Speaking of PCI-E lanes, I have to give some serious kudos to AMD for realizing enthusiasts have had enough of Intel forcing segmentation by artificially limiting the PCIe allocation of non-flagship CPUs. It is plainly insulting to see a $600 processor like the i9-7820X unable to run two graphics cards at full x16 speeds. Threadripper’s fully accessible 60 CPU-bound lanes will be a breath of fresh air for power users, both on the professional and gaming side of the equation.

As you may have already guessed, these massive thread-happy processors represent a poor value for any gaming-focused system. I’ve said this once and I will say it again: this isn’t an AMD-exclusive issue but rather one that’s endemic of every capable yet low-clocked 8+ core processors. When compared against the likes of Ryzen 5 / 7 or Intel’s i7 series, the i9 and Threadripper CPUs suffer from a serious case of framerate envy due to their very nature. Games love low latency and high frequencies and neither HEDT lineup really offers that combination.
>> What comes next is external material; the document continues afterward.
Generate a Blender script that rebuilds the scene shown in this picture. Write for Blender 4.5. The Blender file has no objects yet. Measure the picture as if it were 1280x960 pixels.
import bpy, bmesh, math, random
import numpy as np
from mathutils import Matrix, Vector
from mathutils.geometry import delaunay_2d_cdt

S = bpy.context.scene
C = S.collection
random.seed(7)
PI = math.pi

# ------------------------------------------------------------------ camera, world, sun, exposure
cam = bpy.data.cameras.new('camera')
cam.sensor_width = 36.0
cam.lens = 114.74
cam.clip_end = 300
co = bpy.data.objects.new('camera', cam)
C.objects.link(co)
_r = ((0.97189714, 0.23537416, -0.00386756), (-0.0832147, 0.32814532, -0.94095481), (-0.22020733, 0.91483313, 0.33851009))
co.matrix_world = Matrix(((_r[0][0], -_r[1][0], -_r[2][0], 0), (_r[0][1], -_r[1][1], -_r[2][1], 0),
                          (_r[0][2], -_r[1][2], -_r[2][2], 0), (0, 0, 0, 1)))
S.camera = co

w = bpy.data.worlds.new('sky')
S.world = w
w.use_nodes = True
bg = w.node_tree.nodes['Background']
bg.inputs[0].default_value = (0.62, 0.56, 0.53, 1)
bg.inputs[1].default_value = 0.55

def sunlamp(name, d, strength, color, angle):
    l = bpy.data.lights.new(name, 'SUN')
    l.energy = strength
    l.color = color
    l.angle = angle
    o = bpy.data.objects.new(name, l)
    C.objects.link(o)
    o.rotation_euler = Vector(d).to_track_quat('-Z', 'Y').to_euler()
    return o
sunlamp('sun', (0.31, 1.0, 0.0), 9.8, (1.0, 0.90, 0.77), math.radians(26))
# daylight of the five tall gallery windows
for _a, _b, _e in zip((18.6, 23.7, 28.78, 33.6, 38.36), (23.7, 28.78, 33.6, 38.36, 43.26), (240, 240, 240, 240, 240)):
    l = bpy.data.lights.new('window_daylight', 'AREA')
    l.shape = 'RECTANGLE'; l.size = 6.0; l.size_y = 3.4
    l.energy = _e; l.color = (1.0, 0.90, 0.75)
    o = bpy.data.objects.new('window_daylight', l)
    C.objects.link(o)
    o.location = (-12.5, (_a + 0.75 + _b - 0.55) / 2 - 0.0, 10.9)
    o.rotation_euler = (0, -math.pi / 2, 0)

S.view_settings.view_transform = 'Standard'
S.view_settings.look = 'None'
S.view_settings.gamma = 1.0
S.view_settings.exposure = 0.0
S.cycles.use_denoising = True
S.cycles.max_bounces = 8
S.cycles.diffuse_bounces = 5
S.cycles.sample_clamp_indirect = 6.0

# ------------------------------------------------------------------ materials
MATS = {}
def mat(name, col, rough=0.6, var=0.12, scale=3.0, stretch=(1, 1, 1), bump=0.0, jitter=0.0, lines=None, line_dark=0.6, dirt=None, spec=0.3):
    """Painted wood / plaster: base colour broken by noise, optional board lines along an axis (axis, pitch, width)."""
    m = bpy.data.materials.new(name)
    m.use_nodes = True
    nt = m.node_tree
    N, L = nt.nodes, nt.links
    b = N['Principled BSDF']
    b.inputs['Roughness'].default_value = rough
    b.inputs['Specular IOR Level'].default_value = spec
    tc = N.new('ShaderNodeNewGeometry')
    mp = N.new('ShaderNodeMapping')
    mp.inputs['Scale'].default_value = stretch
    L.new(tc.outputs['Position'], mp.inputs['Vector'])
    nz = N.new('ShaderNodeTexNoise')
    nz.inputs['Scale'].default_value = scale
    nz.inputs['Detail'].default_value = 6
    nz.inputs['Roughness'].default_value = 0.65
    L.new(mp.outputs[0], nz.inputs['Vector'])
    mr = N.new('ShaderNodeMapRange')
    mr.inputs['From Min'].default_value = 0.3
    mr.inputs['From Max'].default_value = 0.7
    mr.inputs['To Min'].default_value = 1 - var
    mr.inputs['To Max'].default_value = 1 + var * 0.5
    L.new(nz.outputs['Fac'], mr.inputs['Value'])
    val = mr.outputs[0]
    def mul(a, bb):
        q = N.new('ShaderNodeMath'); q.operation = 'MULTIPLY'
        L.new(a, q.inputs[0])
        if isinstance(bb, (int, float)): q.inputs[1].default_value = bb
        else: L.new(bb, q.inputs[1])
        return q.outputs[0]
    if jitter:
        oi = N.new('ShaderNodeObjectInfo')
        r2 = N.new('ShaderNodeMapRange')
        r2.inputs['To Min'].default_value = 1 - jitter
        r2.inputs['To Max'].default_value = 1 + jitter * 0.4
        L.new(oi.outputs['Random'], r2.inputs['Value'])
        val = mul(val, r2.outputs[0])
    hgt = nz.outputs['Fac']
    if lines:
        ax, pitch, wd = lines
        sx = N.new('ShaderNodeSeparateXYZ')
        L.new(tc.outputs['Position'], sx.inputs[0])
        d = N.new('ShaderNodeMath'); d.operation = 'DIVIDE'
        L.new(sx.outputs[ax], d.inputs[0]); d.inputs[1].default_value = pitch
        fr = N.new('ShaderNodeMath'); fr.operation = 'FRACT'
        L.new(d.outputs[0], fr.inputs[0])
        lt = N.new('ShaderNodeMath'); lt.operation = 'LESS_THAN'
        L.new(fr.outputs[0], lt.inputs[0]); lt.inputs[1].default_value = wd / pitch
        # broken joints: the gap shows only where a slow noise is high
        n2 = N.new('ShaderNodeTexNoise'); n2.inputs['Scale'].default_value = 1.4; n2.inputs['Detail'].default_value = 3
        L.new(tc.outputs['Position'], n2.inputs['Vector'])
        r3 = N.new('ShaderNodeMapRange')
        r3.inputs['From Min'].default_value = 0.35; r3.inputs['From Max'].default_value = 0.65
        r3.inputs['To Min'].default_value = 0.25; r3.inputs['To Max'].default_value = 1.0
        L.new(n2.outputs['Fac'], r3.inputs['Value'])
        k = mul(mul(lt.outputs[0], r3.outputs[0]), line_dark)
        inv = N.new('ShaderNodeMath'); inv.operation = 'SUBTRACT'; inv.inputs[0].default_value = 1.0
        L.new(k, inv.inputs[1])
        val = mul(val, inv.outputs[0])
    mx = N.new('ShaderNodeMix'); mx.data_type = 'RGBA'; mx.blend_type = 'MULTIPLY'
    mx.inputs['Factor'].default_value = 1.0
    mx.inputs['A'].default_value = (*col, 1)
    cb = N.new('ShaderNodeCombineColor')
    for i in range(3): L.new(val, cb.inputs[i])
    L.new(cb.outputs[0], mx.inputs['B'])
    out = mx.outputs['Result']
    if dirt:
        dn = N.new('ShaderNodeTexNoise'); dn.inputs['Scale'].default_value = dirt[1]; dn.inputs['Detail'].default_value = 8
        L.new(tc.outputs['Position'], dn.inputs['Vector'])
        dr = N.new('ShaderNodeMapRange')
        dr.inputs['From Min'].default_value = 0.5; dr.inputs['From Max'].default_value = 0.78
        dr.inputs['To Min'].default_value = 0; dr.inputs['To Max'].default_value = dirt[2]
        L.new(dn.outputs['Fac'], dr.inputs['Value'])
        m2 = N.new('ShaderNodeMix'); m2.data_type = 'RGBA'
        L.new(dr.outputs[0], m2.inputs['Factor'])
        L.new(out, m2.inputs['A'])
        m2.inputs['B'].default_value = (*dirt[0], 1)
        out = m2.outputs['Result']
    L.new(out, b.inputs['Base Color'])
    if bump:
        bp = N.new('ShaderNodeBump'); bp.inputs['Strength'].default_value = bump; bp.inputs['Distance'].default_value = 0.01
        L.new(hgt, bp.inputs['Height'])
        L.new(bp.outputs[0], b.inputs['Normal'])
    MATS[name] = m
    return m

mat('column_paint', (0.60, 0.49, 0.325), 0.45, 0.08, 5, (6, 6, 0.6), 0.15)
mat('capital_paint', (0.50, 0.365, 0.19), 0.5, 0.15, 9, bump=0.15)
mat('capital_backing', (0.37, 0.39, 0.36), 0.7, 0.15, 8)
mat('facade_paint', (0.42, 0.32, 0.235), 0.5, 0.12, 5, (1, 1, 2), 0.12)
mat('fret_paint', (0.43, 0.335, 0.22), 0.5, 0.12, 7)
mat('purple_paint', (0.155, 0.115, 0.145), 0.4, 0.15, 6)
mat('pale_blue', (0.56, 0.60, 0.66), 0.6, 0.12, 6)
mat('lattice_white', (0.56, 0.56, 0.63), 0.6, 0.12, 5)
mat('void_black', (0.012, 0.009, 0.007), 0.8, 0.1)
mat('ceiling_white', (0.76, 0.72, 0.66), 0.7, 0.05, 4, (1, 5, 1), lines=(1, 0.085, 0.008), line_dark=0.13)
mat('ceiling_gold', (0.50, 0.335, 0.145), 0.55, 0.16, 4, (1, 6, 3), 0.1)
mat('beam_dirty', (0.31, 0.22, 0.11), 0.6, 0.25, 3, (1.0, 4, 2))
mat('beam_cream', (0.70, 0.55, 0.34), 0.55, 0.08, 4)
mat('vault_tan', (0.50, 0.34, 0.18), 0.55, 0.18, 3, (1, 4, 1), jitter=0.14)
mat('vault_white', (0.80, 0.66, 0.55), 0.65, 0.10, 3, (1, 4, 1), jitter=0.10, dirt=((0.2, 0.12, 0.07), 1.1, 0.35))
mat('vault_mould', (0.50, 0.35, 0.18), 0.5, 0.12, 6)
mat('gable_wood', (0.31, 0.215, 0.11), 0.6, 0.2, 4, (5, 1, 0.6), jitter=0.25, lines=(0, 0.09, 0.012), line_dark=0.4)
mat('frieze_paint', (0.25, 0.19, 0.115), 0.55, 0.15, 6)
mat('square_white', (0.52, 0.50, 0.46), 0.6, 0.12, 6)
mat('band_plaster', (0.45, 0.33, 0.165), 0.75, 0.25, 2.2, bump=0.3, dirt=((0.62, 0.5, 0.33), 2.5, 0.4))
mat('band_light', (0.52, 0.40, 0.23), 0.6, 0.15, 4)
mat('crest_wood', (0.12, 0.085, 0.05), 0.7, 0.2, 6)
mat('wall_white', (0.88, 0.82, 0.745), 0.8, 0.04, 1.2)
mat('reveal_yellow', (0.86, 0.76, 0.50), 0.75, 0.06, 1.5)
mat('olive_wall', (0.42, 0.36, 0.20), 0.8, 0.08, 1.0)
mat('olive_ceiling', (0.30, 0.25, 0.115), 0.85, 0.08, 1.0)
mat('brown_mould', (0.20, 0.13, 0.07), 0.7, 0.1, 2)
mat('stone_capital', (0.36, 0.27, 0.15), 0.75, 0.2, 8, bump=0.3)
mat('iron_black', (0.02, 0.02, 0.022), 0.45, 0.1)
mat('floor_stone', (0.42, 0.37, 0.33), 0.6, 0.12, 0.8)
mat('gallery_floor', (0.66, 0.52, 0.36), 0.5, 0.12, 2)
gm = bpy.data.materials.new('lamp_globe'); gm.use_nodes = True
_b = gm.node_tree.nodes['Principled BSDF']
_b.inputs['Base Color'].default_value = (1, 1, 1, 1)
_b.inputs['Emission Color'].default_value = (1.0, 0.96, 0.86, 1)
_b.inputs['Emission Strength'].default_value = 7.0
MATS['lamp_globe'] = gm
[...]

Where the other shoe drops for Threadripper is that its framerates suffer more than Ryzen 7 did, to the point where we see simple Ryzen 5 processors matching or surpassing AMD’s $1000 wunderkind in several games. We’ll be testing some theories about this shortfall in the coming weeks, but it seems like AMD’s dual die design just doesn’t benefit the serial nature of many game engines.

There are some ways to mitigate - but not eliminate - these issues through the clever Memory Modes toggle, but it isn’t a miracle worker that can cure all ills. On one hand it is certainly nice to have a way to optimize a system to your needs, be it gaming or professional tasks. However, the entire process of entering the BIOS (or the Ryzen Master Utility), flipping a switch and then rebooting feels a bit like an inelegant kludge rather than a finely honed process worthy of a platform that’s launching in 2017. It makes rapidly switching between applications with different system loading profiles all but impossible. Luckily, even in the default Distributed Mode, performance is obviously still very respectable.
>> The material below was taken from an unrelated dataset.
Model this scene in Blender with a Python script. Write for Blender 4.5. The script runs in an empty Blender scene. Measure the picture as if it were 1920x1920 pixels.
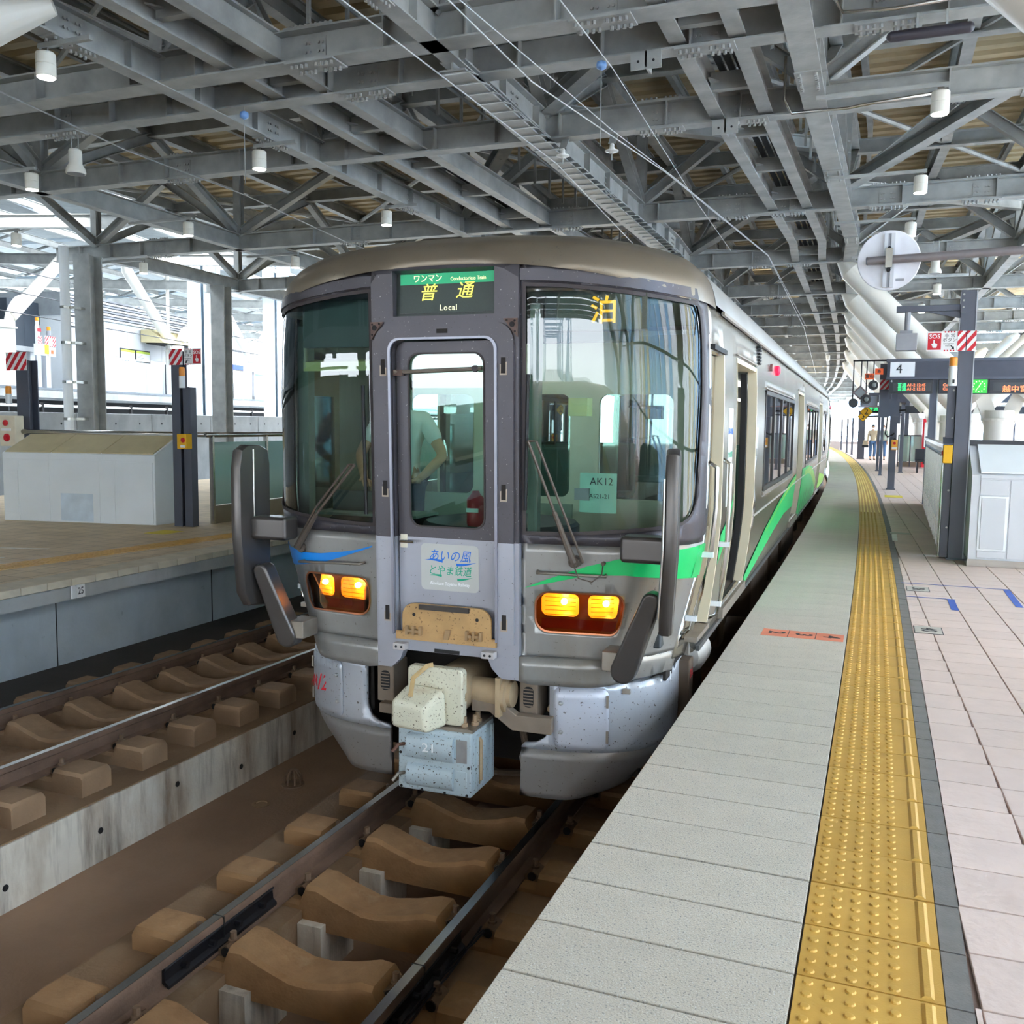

Actually taking the plunge into the Ryzen Threadripper platform isn’t for the faint of heart since you’ll need a beastly cooling system and power supply to keep these things within their operational specs. Much like the Intel i9-7900X, the Threadripper 1950X and 1920X run hot and consume gobs of power. Threadripper does indeed have some overclocking headroom, but try overclocking and things rapidly escalate to thermonuclear levels where even our triple-fan AIO had some trouble keeping up and power consumption increased by nearly 100W. Granted, some of this additional output is due to the fact that the CPUs needed a significant bump in voltages to reach stability, but there’s now a BIOS which is supposed to somewhat lower that threshold.
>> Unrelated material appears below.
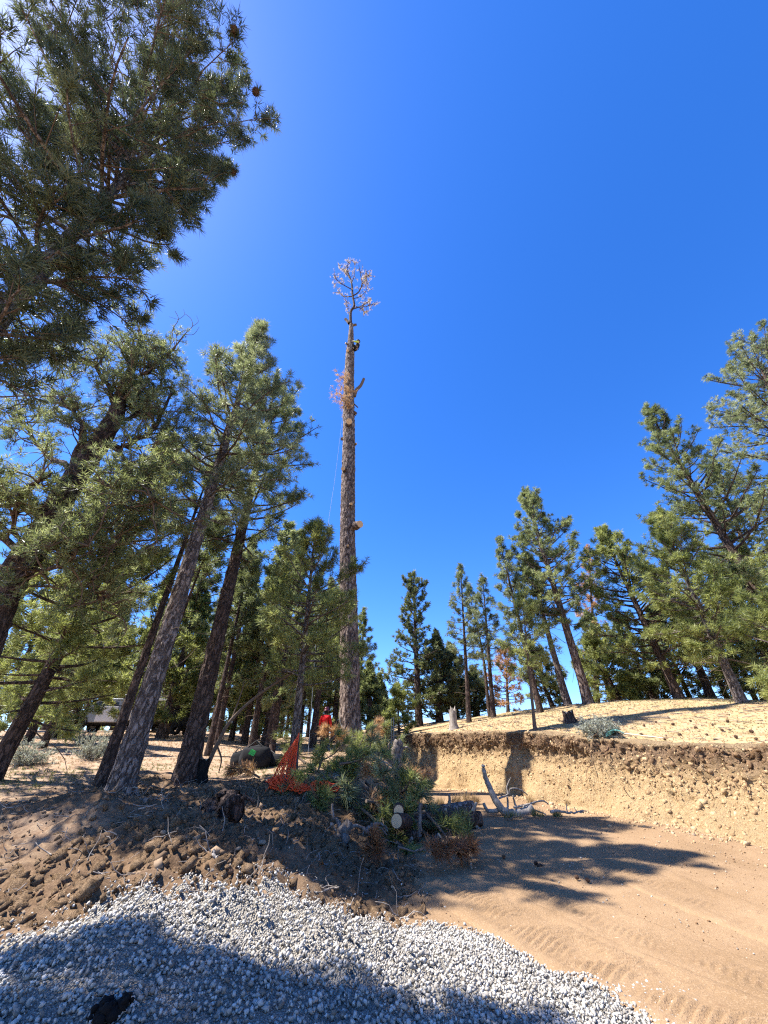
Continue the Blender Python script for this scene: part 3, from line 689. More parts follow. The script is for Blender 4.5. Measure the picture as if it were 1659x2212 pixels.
pine_at('thin pine trunk just behind the slim dark pine', 262, 1668, 13.0, 470, 1130, 5, bark='bark_red', r0=.10, cs=.72, R=1.1, nb=24, msub=7, ntuft=4, nn=18, nl=.24, nw=.011, dead=14)
pine_at('bushy pine with low boughs leaving the picture at its edge', -10, 1660, 11.0, 370, 960, 6, leaf='needle_fresh', bark='bark_red', r0=.20, cs=.12, R=3.2, nb=96, msub=12, ntuft=4, nn=22, nl=.25, nw=.012, dead=18)
pine_at('slender young pine with the orange net tied to it', 634, 1640, 12.5, 681, 1140, 7, leaf='needle_fresh', bark='bark', r0=.14, cs=.30, R=2.3, nb=70, bias=(.15, -.1), msub=9, ntuft=4, nn=20, nl=.24, nw=.010, dead=22)
pine_at('dark leaning pine trunk between the red shirted worker and the net', 676, 1592, 24.0, 716, 1260, 8, bark='bark_red', r0=.20, cs=.30, R=2.2, nb=60, msub=9, ntuft=4, nn=16, nl=.26, nw=.015, dead=16)

# --- the crooked old pine: thick bending trunk and heavy limbs
def crooked_tree():
    rng = np.random.default_rng(31)
    b = P(-205, 1700, 8.0); b[2] = gzs(b[0], b[1])
    root = thing('old_pine_tree', 'massive old pine with crooked bare limbs and one dead forked branch', 'tree', b)
    path = [(-205, 1700), (-60, 1440), (15, 1268), (90, 1155), (150, 1050), (215, 955), (250, 895), (262, 850), (290, 780), (305, 715)]
    pts = np.array([P(u, v, 8.0) for u, v in path]) - b
    pts[0] = (0, 0, -.2); pts = catmull(pts, 5); pts = catmull(pts, 3); nP = len(pts)
    rr = np.interp(np.linspace(0, 1, nP), [0, .05, .35, .6, .75, .9, 1], [.44, .33, .285, .24, .18, .10, .035])
    V, F = tubes(pts[None], rr[None], 26); Vn = V.reshape(nP, 26, 3); Vn[:] = pts[:, None] + (Vn - pts[:, None]) * (1 + rng.normal(0, .05, (nP, 26, 1)))
    link('trunk', mk_mesh('trunk', V, F, M['bark_red']), root)
    lim = [  # picture paths of the heavy limbs with depth offsets
        ([(150, 1050), (165, 985), (180, 930), (150, 880), (120, 840)], .16, -.4), ([(110, 1130), (40, 1090), (-30, 1075), (-90, 1060)], .13, -.8),
        ([(200, 975), (255, 965), (300, 945), (340, 900), (372, 850)], .13, .3), ([(235, 915), (275, 905), (320, 870), (350, 820)], .10, .8),
        ([(120, 1115), (190, 1120), (240, 1150), (262, 1172)], .10, -.3), ([(170, 1020), (105, 980), (60, 930), (20, 890)], .11, .9),
        ([(255, 880), (225, 820), (190, 780), (150, 765)], .10, -.6), ([(262, 850), (310, 815), (345, 780), (380, 760)], .07, .2),
        ([(60, 1200), (0, 1160), (-50, 1130), (-110, 1100)], .12, .6), ([(215, 955), (270, 990), (310, 1040), (330, 1080)], .07, -.9),
        ([(90, 1155), (150, 1190), (190, 1250), (215, 1300)], .08, .5), ([(20, 1262), (80, 1235), (140, 1215), (190, 1165)], .06, -1.0), ([(60, 1195), (20, 1130), (60, 1060), (110, 1020)], .07, -1.1), ([(150, 1050), (215, 1040), (262, 1065), (290, 1110)], .06, -.8)]
    C, D = [], []
    sub_p, sub_r = [], []
    for path, r, dy in lim:
        k = len(path); lp = np.array([P(u, v, 8.0 + dy * 1.2 * i / (k - 1)) for i, (u, v) in enumerate(path)]) - b
        lp = catmull(lp, 4) + rng.normal(0, .05, (4 * (k - 1) + 1, 3)); lp[0] -= 0
        mb = MB(); mb.tube(lp, np.linspace(r * .82, r * .25, len(lp)) * (1 + rng.normal(0, .06, len(lp))), 8)
        link('limb', mb.mesh('limb', M['bark_red']), root)
        for _ in range(20):
            s = rng.uniform(.3, 1); i = min(int(s * (len(lp) - 1)), len(lp) - 2); d = unit(lp[i + 1] - lp[i])
            w = wander(rng, lp[i], d * .6 + rng.normal(0, .7, 3) + np.array([0, 0, .35]), rng.uniform(.6, 1.4), 6, .45)
            sub_p.append(w); sub_r.append(np.linspace(.03, .008, 6))
            for _ in range(6):
                j = rng.integers(2, 5); w2 = wander(rng, w[j], unit(w[j + 1] - w[j]) + rng.normal(0, .8, 3) + np.array([0, 0, .3]), rng.uniform(.3, .7), 6, .3)
                sub_p.append(w2); sub_r.append(np.linspace(.012, .005, 6))
                for q in (3, 5): C.append(w2[q]); D.append(unit(w2[q] - w2[q - 1] + np.array([0, 0, .2])))
            C.append(w[-1]); D.append(unit(w[-1] - w[-2]))
    # foliage round the leader
    for _ in range(70):
        i = rng.integers(int(nP * .72), nP - 1); w = wander(rng, pts[i], rng.normal(0, 1, 3) * np.array([1, 1, .3]) + np.array([0, 0, .4]), rng.uniform(.6, 1.4), 6, .35)
        sub_p.append(w); sub_r.append(np.linspace(.03, .008, 6))
        for _ in range(5):
            j = rng.integers(2, 5); w2 = wander(rng, w[j], unit(w[j + 1] - w[j]) + rng.normal(0, .8, 3) + np.array([0, 0, .4]), rng.uniform(.3, .6), 6, .3)
            sub_p.append(w2); sub_r.append(np.linspace(.012, .005, 6))
            for q in (3, 5): C.append(w2[q]); D.append(unit(w2[q] - w2[q - 1] + np.array([0, 0, .2])))
    V, F = tubes(np.array(sub_p), np.array(sub_r), 3)
    NV, NF, ti = needles(rng, np.array(C), np.array(D), 24, .17, .0085)
    cr = link('crown', mk_mesh('crown', NV, NF, M['needle'], attrs={'tint': ('FACE', ti)}), root)
    tag(link('twig', mk_mesh('twigs', V, F, M['bark_thin']), cr), kind='stuff')
    # dead forked branch against the sky
    mb = MB(); q = lambda u, v: P(u, v, 8.15) - b
    for path, r in (([(318, 795), (352, 770), (378, 748), (398, 722)], .05), ([(378, 748), (372, 715), (385, 690), (378, 672)], .022), ([(398, 722), (415, 705), (412, 688), (400, 678)], .018),
                    ([(415, 705), (428, 695), (424, 682)], .012), ([(385, 690), (398, 680), (396, 668)], .012), ([(385, 690), (365, 684)], .01), ([(352, 770), (372, 774), (392, 770)], .018), ([(398, 722), (418, 722), (430, 706)], .014)):
        pp = catmull(np.array([q(u, v) for u, v in path]), 4); mb.tube(pp, np.linspace(r * .8, r * .45, len(pp)), 6)
    link('dead_branch', mb.mesh('dead_branch', M['bark_thin']), root)
crooked_tree()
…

So there you have it. Like I said at the beginning of this conclusion, the way you view Threadripper will be largely dependent on what you do with your system. Professionals, prosumers or even gamers who need their system to crunch through other tasks while they frag away will certainly benefit from what’s being offered here, especially with the 1920X. On the other hand, I can’t imagine ever recommending Threadripper for someone who wants to assemble a pure gaming setup. People running a single high-end graphics card will be infinitely better served by Ryzen 7 or even the extremely versatile Ryzen 5 processors.

And yet Threadripper isn't just about price, performance and processing performance per watt. It also happens to be about the fulfillment of hopes and expectations of countless enthusiasts. Enthusiasts who, regardless of their preference for the blue or green sides, were hoping that in some way AMD would break the cycle of the planned obsolescence, high pricing structures and egregious feature cutting in the high-end desktop market. That’s exactly what happened and the end result is nothing short of spectacular.